В целом император Альфонс был незаурядным монархом, но поскольку он решил, что не сможет быть великим, пока не удалит от себя других великих, а прежде всего потому, что изгнал Сида, тот выдвинулся на первый план, и боковая фигура триптиха засверкала ярче, чем центральная. Вот почему «История Испании», составленная по повелению Мудрого Короля,56 посвятила Сиду вчетверо больше места, чем Альфонсу VI. На пьедестале великого королевства Альфонс выглядит великим, но его личных достоинств недостаточно, чтобы сравниться с Родриго, который даже в изгнании и опале возвышается над ним.
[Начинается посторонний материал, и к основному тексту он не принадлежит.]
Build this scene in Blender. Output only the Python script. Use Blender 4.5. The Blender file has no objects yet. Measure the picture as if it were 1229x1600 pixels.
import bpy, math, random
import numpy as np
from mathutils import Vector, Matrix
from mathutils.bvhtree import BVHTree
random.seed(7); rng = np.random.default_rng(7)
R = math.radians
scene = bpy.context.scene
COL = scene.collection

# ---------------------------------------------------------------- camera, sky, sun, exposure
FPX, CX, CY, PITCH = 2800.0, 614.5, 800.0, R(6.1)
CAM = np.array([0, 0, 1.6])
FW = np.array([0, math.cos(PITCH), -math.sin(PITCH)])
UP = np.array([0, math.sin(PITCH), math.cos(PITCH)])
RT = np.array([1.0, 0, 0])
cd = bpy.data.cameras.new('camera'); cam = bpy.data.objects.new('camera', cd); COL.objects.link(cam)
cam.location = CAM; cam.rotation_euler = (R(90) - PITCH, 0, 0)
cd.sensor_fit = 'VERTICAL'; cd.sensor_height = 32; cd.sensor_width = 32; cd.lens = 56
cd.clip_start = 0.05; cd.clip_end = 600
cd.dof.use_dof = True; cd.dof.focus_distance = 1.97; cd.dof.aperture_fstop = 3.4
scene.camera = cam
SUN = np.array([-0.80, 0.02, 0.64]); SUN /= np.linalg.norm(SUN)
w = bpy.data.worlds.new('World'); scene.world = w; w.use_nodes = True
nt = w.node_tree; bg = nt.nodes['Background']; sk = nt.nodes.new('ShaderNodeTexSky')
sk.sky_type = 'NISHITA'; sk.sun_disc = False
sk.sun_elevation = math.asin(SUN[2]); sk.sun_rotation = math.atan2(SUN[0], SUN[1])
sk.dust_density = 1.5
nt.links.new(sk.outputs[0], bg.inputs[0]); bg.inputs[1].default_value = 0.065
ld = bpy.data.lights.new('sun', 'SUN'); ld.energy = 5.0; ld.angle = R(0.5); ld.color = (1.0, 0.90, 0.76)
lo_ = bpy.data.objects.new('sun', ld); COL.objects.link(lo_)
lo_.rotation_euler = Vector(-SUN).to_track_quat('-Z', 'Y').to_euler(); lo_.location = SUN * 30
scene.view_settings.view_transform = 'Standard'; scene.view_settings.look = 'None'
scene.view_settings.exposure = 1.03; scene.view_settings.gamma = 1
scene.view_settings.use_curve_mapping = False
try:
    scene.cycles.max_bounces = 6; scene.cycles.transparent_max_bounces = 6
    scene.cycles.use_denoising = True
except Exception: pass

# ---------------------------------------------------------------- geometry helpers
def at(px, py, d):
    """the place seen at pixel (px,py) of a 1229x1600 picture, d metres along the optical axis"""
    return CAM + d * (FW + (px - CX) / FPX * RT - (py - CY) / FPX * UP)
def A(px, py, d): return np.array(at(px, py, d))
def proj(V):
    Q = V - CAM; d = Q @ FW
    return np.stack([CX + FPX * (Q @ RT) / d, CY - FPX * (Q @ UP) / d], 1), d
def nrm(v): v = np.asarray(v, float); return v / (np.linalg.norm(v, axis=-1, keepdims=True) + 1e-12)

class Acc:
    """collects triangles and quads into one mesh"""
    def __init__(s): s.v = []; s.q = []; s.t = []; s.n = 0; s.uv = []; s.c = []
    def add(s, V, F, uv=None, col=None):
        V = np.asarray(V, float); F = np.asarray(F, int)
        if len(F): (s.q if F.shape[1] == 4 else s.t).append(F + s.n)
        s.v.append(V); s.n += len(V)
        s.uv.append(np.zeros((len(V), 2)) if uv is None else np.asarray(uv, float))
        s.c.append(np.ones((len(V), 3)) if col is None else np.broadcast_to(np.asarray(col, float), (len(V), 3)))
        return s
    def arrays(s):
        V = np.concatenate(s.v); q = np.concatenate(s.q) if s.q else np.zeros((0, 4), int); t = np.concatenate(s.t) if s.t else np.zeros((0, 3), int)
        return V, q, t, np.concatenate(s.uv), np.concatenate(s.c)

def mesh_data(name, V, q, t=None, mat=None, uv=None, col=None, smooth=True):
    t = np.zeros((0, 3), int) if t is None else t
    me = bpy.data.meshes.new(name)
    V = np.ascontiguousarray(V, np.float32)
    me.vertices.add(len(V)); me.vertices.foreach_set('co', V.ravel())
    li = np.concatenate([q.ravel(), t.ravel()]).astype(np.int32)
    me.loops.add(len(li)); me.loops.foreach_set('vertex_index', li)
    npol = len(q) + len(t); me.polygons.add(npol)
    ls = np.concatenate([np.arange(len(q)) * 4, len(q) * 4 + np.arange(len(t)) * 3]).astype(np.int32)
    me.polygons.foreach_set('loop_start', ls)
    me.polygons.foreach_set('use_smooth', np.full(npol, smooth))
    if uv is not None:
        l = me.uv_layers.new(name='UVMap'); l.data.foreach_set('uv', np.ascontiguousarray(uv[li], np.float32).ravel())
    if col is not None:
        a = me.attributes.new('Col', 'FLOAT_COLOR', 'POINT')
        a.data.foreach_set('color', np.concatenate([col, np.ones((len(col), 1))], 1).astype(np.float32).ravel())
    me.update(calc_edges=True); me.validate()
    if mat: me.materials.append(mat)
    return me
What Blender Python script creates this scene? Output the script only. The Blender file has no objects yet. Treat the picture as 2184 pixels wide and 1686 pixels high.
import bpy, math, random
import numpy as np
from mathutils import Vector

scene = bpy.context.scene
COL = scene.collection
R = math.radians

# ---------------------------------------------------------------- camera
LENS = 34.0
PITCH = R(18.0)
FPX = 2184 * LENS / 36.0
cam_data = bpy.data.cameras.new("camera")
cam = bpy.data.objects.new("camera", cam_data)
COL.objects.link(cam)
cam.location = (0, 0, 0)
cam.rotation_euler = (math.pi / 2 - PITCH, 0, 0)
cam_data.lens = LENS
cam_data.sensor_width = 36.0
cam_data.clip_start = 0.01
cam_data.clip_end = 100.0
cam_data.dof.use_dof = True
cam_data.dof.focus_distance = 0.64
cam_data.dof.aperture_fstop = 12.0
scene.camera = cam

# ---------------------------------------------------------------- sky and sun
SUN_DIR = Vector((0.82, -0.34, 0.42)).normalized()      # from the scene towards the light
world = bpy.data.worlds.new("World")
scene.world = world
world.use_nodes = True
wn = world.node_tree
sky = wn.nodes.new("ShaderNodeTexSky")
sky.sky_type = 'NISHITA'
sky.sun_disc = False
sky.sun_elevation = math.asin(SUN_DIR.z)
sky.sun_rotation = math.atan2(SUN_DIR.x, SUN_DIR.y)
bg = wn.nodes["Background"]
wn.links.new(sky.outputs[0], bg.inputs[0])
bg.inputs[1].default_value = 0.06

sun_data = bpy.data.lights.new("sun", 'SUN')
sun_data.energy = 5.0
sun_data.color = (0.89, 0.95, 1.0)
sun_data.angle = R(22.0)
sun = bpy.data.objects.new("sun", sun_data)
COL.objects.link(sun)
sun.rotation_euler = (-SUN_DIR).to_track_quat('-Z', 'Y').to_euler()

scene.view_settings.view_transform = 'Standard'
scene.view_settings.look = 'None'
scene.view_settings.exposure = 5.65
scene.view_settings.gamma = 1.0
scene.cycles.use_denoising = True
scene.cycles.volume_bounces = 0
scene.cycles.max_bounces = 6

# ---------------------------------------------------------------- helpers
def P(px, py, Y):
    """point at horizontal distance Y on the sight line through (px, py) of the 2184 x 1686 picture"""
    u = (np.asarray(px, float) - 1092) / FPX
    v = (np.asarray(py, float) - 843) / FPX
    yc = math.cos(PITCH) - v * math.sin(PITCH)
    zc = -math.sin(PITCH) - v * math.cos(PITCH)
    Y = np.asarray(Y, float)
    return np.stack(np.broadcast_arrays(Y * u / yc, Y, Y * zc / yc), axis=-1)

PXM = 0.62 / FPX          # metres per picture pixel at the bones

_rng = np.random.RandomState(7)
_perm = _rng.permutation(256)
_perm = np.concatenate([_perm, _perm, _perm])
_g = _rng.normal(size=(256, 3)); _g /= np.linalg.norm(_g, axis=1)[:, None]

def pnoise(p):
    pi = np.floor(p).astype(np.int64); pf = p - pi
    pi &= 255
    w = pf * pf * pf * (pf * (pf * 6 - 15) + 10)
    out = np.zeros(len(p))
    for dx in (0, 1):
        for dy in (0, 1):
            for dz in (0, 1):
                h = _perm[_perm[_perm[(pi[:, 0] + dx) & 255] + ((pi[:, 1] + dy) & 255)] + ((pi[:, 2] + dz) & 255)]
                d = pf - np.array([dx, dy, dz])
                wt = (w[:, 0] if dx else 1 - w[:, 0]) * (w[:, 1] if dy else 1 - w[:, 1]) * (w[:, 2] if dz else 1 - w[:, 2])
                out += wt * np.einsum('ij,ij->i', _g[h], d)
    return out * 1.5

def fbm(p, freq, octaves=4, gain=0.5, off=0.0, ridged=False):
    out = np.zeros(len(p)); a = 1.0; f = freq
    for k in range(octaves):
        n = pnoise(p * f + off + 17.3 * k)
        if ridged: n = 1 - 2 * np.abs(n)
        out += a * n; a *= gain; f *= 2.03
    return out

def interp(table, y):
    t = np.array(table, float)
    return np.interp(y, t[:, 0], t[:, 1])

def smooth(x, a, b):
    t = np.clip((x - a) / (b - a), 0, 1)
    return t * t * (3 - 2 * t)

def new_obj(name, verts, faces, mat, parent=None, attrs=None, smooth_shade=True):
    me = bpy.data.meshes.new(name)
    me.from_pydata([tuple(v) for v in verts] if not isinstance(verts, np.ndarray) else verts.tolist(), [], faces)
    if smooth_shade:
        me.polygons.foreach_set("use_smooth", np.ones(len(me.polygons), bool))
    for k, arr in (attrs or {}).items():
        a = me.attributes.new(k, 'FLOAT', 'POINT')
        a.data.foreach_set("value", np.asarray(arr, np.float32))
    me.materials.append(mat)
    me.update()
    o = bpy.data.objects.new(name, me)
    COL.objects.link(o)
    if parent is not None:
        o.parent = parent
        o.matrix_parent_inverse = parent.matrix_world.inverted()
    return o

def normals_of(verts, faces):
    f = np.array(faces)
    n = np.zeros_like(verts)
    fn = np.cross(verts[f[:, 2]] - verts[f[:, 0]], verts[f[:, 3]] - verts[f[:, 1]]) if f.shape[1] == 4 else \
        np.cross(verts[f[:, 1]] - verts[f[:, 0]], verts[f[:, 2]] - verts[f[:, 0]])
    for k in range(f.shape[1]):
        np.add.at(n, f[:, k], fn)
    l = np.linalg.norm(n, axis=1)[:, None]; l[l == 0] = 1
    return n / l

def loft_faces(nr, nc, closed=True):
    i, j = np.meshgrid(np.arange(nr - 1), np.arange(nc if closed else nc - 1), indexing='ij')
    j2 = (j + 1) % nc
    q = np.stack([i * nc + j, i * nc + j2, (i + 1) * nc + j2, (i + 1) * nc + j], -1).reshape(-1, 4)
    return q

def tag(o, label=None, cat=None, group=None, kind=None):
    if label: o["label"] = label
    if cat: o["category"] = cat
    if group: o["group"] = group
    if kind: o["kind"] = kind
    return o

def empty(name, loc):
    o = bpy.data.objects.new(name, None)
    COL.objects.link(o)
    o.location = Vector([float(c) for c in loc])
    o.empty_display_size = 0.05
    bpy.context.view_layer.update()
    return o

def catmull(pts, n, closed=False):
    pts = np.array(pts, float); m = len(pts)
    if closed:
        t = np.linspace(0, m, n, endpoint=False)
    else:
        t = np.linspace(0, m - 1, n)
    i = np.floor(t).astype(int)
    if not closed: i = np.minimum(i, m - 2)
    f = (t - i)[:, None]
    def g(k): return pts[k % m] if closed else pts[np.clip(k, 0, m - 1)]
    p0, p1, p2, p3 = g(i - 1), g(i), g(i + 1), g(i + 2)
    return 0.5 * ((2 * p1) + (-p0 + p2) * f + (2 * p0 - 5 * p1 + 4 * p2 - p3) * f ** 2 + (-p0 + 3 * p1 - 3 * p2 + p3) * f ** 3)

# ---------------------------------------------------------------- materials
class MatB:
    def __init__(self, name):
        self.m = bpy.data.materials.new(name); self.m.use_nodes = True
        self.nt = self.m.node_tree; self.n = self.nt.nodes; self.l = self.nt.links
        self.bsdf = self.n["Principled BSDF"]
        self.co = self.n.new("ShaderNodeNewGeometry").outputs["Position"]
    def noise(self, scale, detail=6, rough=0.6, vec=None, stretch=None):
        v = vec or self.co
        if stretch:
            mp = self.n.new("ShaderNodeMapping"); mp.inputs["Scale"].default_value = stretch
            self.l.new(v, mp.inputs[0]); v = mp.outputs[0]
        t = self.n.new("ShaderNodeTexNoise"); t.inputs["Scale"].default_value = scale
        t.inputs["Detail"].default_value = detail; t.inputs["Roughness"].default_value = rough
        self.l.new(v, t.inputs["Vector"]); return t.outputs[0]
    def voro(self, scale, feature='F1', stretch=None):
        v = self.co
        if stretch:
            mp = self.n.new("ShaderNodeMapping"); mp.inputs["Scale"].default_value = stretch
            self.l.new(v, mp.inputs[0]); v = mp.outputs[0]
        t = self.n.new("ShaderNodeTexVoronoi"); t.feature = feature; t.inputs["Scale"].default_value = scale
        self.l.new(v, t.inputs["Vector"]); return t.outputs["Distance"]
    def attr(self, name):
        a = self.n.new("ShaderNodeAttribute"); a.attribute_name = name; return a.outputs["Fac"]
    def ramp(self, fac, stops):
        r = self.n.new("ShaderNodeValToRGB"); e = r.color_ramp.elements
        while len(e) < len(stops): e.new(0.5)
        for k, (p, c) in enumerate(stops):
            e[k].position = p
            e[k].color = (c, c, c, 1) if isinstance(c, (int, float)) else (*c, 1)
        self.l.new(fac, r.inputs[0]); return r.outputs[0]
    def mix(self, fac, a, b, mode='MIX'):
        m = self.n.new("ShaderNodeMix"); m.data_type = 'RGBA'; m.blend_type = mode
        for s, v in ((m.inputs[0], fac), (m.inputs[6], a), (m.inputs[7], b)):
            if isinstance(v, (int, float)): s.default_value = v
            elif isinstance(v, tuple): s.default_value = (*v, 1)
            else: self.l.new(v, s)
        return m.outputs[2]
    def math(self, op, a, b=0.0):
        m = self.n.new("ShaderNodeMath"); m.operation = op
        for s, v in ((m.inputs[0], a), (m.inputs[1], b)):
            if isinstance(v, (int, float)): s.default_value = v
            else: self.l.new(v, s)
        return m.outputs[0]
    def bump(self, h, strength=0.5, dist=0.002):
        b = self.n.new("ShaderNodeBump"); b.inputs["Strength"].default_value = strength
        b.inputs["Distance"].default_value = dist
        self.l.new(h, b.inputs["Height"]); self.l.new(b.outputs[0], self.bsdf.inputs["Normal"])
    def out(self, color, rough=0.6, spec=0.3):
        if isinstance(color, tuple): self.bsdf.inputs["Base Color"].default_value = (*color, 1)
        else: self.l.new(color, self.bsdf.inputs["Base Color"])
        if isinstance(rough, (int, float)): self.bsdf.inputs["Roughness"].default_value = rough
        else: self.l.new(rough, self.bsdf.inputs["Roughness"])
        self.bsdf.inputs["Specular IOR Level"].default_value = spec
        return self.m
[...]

Триумф Сида над завистниками
Одной из основных тем, к которым обращались современники, прославлявшие Сида, была враждебность и завистливость некоторых графов. «Песнь о Кампеадоре», поэма, написанная при жизни героя, посвящена победам Родриго в сражениях с графами, «спорах с графами (comitum lites)», — наваррским, кастильским, барселонским; основной сюжет песен о Сиде в «Поэме о завоевании Альмерии», написанной через пятьдесят лет после смерти Си-да, — тоже победа над графами: «покорил графов (comites domuit)». «Песнь о Кампеадоре», «История Родриго» и «Песнь о моем Сиде» все препятствия, которые чинились герою, начиная с изгнания, объясняют завистью магнатов, «великих при дворе (maiores curiae)», «завистливых кастильцев (castellani invidentes)», «злых местурерос».